Civil Dialogue and Citizenship

Navigating Our Deepest Differences

Lesson I. A More Perfect Union and Political Differences

Step 5. Friends and Icons

Friendship Across Political Divides: Justices Scalia and Ginsburg

Justice Ruth Bader Ginsburg was the second woman appointed to the United States Supreme Court. Many considered her a Liberal icon for her unwavering fight for women’s rights and social justice in American society. Her colleague, Justice Antonin Scalia, was similarly held as an icon, but among Conservatives for his emphasis on the text and original meaning of the Constitution. The two justices consistently disagreed in their opinions for the Court, but they famously forged a close friendship. Watch this PBS Newshour report made at the passing of Justice Ginsburg highlighting her friendship with Justice Scalia.
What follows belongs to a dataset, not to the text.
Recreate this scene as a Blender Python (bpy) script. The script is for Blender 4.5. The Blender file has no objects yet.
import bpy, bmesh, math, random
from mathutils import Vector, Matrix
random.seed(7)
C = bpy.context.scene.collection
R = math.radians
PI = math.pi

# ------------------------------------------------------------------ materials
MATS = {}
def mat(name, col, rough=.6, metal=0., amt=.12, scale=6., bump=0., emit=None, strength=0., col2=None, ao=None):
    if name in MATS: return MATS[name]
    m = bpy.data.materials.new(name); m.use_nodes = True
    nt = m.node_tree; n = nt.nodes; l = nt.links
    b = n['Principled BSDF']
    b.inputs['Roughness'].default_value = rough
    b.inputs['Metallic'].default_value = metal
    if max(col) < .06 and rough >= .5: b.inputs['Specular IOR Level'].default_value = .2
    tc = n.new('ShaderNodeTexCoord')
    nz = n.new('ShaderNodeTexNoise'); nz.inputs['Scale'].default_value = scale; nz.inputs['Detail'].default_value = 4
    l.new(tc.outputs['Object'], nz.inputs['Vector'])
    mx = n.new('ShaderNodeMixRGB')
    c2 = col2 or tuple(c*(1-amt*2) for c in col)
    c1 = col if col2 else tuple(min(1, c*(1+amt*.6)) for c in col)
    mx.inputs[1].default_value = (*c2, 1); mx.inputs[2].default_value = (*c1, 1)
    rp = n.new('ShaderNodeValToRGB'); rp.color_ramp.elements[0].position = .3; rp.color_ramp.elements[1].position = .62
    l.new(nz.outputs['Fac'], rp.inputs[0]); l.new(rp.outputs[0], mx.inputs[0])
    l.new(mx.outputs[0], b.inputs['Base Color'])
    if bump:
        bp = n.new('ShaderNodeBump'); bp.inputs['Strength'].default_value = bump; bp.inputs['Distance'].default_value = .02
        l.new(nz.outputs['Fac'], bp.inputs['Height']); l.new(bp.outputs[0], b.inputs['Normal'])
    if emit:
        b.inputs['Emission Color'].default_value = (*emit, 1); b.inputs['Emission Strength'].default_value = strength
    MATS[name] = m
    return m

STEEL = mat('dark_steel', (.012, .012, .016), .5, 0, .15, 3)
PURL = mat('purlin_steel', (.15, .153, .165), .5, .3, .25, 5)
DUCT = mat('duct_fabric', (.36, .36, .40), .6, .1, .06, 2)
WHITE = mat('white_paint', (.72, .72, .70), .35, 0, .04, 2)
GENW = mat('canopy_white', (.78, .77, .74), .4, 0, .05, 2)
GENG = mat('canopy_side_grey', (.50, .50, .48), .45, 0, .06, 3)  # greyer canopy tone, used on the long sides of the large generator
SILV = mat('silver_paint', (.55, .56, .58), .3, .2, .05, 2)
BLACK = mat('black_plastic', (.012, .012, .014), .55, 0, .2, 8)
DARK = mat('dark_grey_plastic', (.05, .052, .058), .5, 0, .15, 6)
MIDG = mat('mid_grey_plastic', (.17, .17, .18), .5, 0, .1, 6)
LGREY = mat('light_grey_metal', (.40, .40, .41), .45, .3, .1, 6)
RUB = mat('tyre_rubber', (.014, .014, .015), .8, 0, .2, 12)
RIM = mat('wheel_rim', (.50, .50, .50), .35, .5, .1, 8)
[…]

Note that Justice Scalia often said he attacked ideas, not people, which was how he and Justice Ginsburg could be such close friends. 


When Justice Scalia passed away in 2016, Justice Ginsburg wrote a memorial about how she and Justice Scalia were different, but could still be one. She wrote: 

Toward the end of the opera Scalia/Ginsburg, tenor Scalia and soprano Ginsburg sing a duet: “We are different, we are one,” different in our interpretation of written texts, one in our reverence for the Constitution and the institution we serve.

See her full memorial at this link.

Write your response to the question below on your own paper.

How could two people who had such different political opinions both love the Constitution and the United States Supreme Court?